It’s time to review agency reviews, says Atomic 212° CEO Claire Fenner. Instead of focusing on creative responses to briefs that will never see the light of day, marketers need to look at the people and process engines that will drive business growth. Forget the paint job, get under the hood and ask these three key questions.

What you need to know:

  • The weighting of campaign briefs in media pitches needs a major overhaul.
  • Responding to campaign briefs with creativity and innovation is fun, but it doesn’t showcase the important stuff, the agency’s underlying processes and culture.
  • Short-term campaign results result in stop-start growth – long term gains and MROI require solid process wins over innovation.
  • Which is why it’s time to review agency reviews – and marketers should be asking three key questions.

The pitch process can be both a maddening and thrilling opportunity to showcase and showboat, but it occurs to me that we’re often having the wrong conversations when it comes to the pitch.

Rather than admire the paint job, pitching should be all about what’s under the agency hood.

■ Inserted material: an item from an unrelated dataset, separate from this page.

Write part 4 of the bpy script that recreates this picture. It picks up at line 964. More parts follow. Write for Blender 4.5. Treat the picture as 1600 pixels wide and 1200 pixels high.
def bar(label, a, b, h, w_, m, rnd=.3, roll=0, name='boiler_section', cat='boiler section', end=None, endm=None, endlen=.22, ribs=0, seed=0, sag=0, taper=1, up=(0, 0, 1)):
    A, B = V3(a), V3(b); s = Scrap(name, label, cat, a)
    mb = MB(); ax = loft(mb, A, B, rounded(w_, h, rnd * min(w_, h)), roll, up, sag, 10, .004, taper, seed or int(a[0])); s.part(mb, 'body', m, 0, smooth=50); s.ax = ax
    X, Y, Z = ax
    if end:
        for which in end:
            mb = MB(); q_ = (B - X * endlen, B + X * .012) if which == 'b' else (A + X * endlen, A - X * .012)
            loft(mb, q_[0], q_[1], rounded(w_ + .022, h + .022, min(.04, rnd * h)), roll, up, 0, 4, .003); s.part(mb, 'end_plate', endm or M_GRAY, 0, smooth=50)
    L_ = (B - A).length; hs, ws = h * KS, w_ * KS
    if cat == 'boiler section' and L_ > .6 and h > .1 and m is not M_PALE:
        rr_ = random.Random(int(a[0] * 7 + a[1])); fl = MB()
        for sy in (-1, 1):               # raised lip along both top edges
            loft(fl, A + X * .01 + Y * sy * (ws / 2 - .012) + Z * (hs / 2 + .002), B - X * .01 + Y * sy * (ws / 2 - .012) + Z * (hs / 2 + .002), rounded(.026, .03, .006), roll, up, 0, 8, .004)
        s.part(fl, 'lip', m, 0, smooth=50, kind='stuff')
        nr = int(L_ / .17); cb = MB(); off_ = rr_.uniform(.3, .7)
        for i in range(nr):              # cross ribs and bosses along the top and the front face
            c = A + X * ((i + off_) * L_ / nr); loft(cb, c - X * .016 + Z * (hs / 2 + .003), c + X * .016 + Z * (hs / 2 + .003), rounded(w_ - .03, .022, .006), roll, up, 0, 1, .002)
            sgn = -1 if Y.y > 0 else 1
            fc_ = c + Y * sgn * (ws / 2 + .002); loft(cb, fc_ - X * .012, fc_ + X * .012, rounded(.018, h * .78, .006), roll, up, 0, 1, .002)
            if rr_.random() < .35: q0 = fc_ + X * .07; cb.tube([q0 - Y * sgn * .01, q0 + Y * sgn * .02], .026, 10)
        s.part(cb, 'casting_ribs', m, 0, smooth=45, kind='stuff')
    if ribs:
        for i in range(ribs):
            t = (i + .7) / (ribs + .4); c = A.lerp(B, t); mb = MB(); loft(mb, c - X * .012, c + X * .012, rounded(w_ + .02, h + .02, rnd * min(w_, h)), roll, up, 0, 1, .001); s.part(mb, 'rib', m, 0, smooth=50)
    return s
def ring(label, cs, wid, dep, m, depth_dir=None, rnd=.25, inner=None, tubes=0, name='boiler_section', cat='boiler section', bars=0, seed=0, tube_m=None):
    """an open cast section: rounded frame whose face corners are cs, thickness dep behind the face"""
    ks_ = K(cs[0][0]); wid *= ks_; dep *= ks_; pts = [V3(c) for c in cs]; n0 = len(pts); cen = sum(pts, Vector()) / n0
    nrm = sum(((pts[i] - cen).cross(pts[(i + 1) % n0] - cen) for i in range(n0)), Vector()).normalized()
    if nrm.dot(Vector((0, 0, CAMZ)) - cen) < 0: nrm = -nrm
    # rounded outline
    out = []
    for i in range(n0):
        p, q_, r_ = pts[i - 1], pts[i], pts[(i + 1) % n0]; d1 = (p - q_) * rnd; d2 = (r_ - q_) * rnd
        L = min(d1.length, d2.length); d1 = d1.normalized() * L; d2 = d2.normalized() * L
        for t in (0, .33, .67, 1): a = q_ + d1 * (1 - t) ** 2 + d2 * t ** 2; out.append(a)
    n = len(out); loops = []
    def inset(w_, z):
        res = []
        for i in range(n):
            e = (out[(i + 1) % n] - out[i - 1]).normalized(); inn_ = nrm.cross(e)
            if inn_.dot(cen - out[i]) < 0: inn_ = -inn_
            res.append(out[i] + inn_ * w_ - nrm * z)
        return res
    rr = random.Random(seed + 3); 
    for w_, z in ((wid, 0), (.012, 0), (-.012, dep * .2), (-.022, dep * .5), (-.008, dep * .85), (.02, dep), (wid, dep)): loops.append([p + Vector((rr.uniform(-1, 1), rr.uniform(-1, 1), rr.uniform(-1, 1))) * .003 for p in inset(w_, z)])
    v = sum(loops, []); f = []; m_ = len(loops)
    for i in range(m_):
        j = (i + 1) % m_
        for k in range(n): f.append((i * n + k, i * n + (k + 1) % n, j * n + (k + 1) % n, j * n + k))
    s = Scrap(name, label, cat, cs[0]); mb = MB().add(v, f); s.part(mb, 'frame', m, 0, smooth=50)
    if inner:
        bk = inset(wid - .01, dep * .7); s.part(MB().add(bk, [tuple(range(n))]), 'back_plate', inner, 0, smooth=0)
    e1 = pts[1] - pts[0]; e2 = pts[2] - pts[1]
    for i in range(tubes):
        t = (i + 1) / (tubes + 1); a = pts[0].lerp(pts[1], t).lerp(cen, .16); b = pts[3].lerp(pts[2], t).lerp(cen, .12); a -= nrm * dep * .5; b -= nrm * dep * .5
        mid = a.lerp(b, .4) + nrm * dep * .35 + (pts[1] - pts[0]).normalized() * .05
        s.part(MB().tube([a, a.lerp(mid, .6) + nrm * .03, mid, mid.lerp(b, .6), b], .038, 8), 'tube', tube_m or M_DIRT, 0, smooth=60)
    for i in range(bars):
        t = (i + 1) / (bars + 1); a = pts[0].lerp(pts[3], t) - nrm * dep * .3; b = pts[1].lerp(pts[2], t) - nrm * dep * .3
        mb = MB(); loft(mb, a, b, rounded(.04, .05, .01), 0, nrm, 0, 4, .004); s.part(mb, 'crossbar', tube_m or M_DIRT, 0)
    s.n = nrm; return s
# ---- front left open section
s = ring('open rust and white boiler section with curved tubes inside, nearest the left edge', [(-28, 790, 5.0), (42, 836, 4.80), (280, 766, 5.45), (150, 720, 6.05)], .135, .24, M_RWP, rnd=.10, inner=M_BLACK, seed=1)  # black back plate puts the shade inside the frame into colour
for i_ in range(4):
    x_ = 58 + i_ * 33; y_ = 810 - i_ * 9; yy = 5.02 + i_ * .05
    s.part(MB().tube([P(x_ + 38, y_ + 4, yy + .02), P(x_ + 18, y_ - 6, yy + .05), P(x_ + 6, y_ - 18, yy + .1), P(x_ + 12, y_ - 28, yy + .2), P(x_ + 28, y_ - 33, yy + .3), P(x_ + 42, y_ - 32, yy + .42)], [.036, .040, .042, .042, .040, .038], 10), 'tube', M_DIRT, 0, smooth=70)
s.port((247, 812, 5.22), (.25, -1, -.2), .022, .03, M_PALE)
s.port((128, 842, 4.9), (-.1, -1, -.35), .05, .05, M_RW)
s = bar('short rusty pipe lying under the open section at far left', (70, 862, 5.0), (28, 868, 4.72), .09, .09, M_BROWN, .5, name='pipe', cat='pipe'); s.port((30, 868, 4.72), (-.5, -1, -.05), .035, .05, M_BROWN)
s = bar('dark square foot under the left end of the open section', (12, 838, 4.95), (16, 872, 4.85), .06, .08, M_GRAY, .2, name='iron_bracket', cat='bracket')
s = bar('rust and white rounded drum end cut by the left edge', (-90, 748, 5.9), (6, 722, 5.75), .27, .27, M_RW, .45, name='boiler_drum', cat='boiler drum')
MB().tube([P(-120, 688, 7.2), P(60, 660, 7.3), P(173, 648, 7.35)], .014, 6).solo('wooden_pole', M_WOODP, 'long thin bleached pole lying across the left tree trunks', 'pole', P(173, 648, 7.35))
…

Pitches should be about a whole business, not about an idea

When responding to a brief, media agencies can be at our most creative – because creative ideas get the client excited and win hearts and minds.

But how much does this reflect the reality of what the working relationship is going to look like on the daily? There’s probably a better way to assess long term fit.

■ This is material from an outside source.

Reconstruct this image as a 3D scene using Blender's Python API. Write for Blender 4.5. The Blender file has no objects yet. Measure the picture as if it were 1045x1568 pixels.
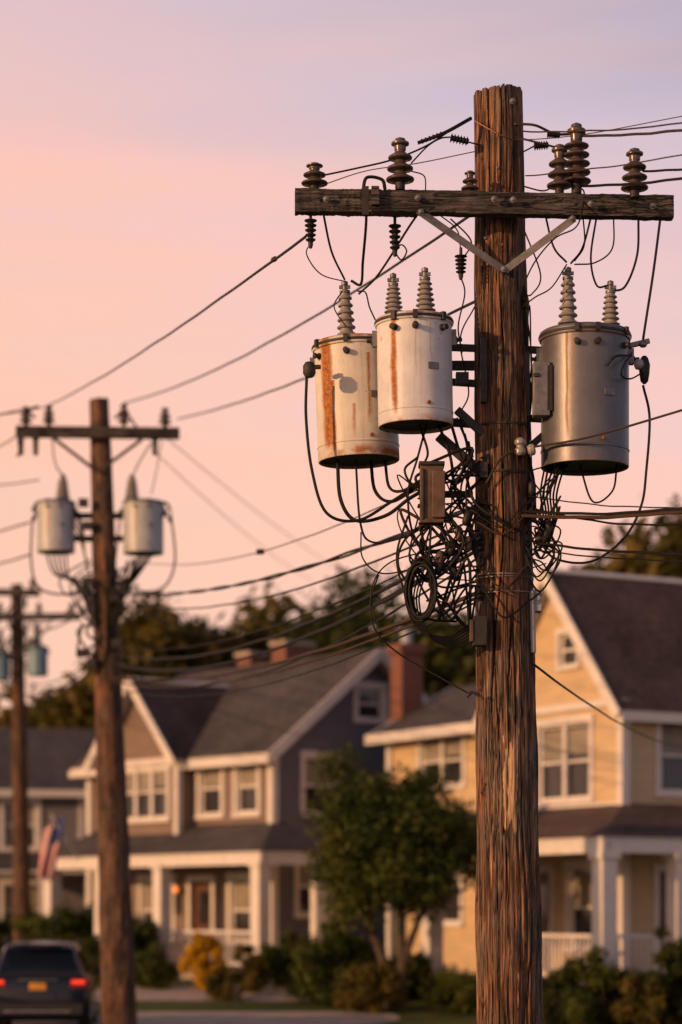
import bpy, math, random, bmesh
import numpy as np
from mathutils import Vector, Matrix, noise as mn
random.seed(7); rng=np.random.default_rng(7)
F=3702.0; CH=2.2
def W(px,py,d): return Vector(((px-522.5)*d/F, d, CH+(1400-py)*d/F))
scene=bpy.context.scene
# ---------------------------------------------------------------- materials
def newmat(name):
    m=bpy.data.materials.new(name); m.use_nodes=True
    nt=m.node_tree; b=nt.nodes['Principled BSDF']; return m,nt,b
def N(nt,t,**k):
    n=nt.nodes.new(t)
    for a,v in k.items(): setattr(n,a,v)
    return n
def ramp(nt,fac,stops):
    r=N(nt,'ShaderNodeValToRGB'); el=r.color_ramp.elements
    while len(el)<len(stops): el.new(0.5)
    for e,(p,c) in zip(el,stops):
        e.position=p; e.color=(c[0],c[1],c[2],1) if hasattr(c,'__len__') else (c,c,c,1)
    nt.links.new(fac,r.inputs[0]); return r.outputs[0]
def noise(nt,vec,scale,detail=4,rough=.55,dist=0):
    n=N(nt,'ShaderNodeTexNoise'); n.inputs['Scale'].default_value=scale; n.inputs['Detail'].default_value=detail
    n.inputs['Roughness'].default_value=rough; n.inputs['Distortion'].default_value=dist
    nt.links.new(vec,n.inputs['Vector']); return n.outputs[0]
def objc(nt,scale=(1,1,1)):
    t=N(nt,'ShaderNodeTexCoord'); m=N(nt,'ShaderNodeMapping'); m.inputs['Scale'].default_value=scale
    nt.links.new(t.outputs['Object'],m.inputs[0]); return m.outputs[0]
def math_(nt,op,a,b=None,c=None,clamp=False):
    n=N(nt,'ShaderNodeMath',operation=op); n.use_clamp=clamp
    for i,v in enumerate((a,b,c)):
        if v is None: continue
        if isinstance(v,(int,float)): n.inputs[i].default_value=v
        else: nt.links.new(v,n.inputs[i])
    return n.outputs[0]
def mix(nt,f,a,b,mode='MIX'):
    n=N(nt,'ShaderNodeMix',data_type='RGBA',blend_type=mode)
    for s,v in ((0,f),(6,a),(7,b)):
        if isinstance(v,(int,float)): n.inputs[s].default_value=v
        elif isinstance(v,tuple): n.inputs[s].default_value=(*v[:3],1)
        else: nt.links.new(v,n.inputs[s])
    return n.outputs[2]
def bump(nt,b,h,strength=.5,dist=.01):
    n=N(nt,'ShaderNodeBump'); n.inputs['Strength'].default_value=strength; n.inputs['Distance'].default_value=dist
    nt.links.new(h,n.inputs['Height']); nt.links.new(n.outputs[0],b.inputs['Normal'])
def simple(name,col,rough=.6,metal=0,var=.25,scale=8,bmp=.1,spec=.5):
    m,nt,b=newmat(name); v=objc(nt); n=noise(nt,v,scale,5)
    c=ramp(nt,n,[(.25,tuple(x*(1-var) for x in col)),(.75,tuple(min(1,x*(1+var)) for x in col))])
    nt.links.new(c,b.inputs['Base Color']); b.inputs['Roughness'].default_value=rough; b.inputs['Metallic'].default_value=metal
    b.inputs['Specular IOR Level'].default_value=spec
    if bmp: bump(nt,b,n,bmp,.01)
    return m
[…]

Pitching takes a lot of time and energy – and on average you lose a lot more pitches than you win. But we continue to engage in them because it offers an opportunity to establish what both sides hope will be a long and fruitful business relationship. And you learn from every pitch.

But where people tend to focus on the ‘fruitful’ part, ‘long’ is just as important.

A successful pitch can lead to a deal that will span years. And let’s be realistic, the majority of any business’ time is not spent in the throes of creativity, it’s in the grind – following process.

It may not be exotic but that’s what drives results.

So, really, a pitch should focus on the fundamentals of how an agency works; what confidence do they have in achieving their business results and how have they forecasted this; how robust is their process and how will it be applied to solve different business challenges.

There is value in demonstrating the way an agency works through responding to a brief, but all too often the specifics of the recommendations, tactics and ideas distract from the underlying process, which is what will determine the ongoing fit of the agency and client. 

Let’s talk real process, even – and especially – for fake briefs

Pitching takes time – there’s no getting around that, because a worthwhile pitch requires a tonne of work.

Plus, the lengthy nature of the pitch means the campaign brief is often a dummy brief, or one that is already going to market. Which means the agency’s plan will never see the light of day.

I don’t see that as an issue in itself, but I take issue with how much emphasis is heaped upon the output for a single campaign, rather than the underlying process that will determine how replicable the quality of work is.

Given a dummy pitch is not going to solve a pressing concern, and everyone appreciates the process will be time consuming, why not ask different questions?

The only real question to ask during a pitch is: How will this agency’s process uncover the right solutions for my business? Marketers should be looking for a process that will determine the most effective media strategy and tactics for their business. Every time, not just in response to one specific brief.

An agency’s process, like the one James Dixon and I outline in our Effective Media book, should involve testing and experimentation to uncover what will work for a client’s business.

Knowing that an agency will base recommendations for each campaign on data-driven insights specific to a client’s business should be more reassuring than seeing that an agency came up with a good idea for one campaign in a pitch environment.

Value trumps cost

With the focus of pitch briefs too often missing the mark, once an agency’s output has been evaluated, it usually comes down to money.

Rather than just selecting the cheapest option, increasingly this is becoming a negotiation with the preferred agency to get the cost down to where the client needs them to be. But rarely is there value or a premium assigned to the stronger agency. 

When a client sees an agency who has the right process, people and approach, they shouldn’t expect a bargain – they should be willing to pay for the service and benefit delivered.

The value for a client’s business when a process is successful and effective far outweighs the risk to their business if their media investment is not managed well – the risk being that they forgo significant upside or, even worse, watch sales slide.

But this shouldn’t be a one-sided approach. An agency’s confidence in their process and how successfully they can consistently drive their client’s business results is best tested with a willingness to put skin in the game. And ‘skin in the game’ means against critical business metrics, not softer marketing or media metrics. I.e. part of the fee should be tied to driving growth.

It’s time to review reviews

The media agency pitch process has developed bad habits. The weighting of campaign brief versus process credentials deserves a review.  Too much focus on the brief overshadows the appraisal of process and long-term return on media.

If I was a marketer, here’s how I would score media agencies:

Process: Will the process work with client systems, people, and product?

People: Will the people presenting deliver on the process?

Campaign response: How will the process and the people deliver on a typical brief?

I am proposing a rethink of weighting and scoring. The paint job may be shiny, but it’s the engine that drives businesses forward.